Научный коммунизм и указывает, излагает, обосновывает теорию и тактику классовой борьбы пролетариата за свержение капиталистического строя и построение социализма и коммунизма.

«Учение Маркса всесильно, потому что оно верно»[97], – писал Ленин. Оно верно отражает закономерности общественно-исторического развития, правильно, исходя из действительности, намечает пути и средства революционного преобразования общества и потому безотказно служит рабочему классу надежным идейно-теоретическим оружием, руководством к действию в его революционной борьбе за коммунизм.

Даже противники марксизма вынуждены признавать, что Маркс как ученый по своему влиянию на людей XX века имеет исключительное значение.

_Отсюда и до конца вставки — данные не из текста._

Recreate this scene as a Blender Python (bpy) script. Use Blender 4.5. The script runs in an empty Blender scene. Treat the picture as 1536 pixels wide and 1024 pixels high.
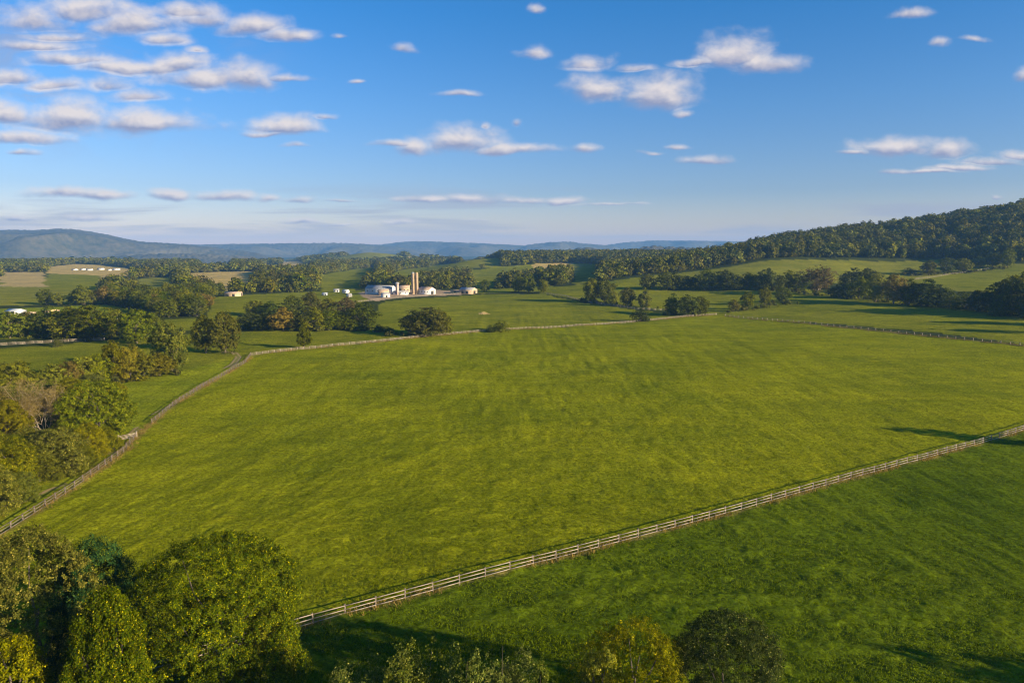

Так, западногерманский историк и социолог Т. Шидер писал: «…важнейшим фактом является то, что, пожалуй, никто из людей XIX века по своим мыслям, по своему прямому и косвенному влиянию не кажется столь современным, как Карл Маркс»[98]. Признавая этот несомненный факт, буржуазные теоретики, даже наиболее прогрессивные из них, тем не менее оспаривают выводы марксизма, игнорируют методологию материалистического понимания истории. И все же в высказываниях буржуазных социологов и историков нередко прорывается признание влияния марксизма на научную литературу современности. Убедительным свидетельством этому являются заимствования буржуазными историками из исторического материализма отдельных положений о роли экономики в историческом процессе, о значении политической борьбы и т.д., конечно, в рамках своих концепций. Например, американский социолог Ч.Р. Миллс признает, что «не овладев вполне идеями марксизма, нельзя стать настоящим ученым-обществоведом…»[99]. Правда, он приемлет, не без оговорок, лишь отдельные идеи Маркса в области социологии и политики.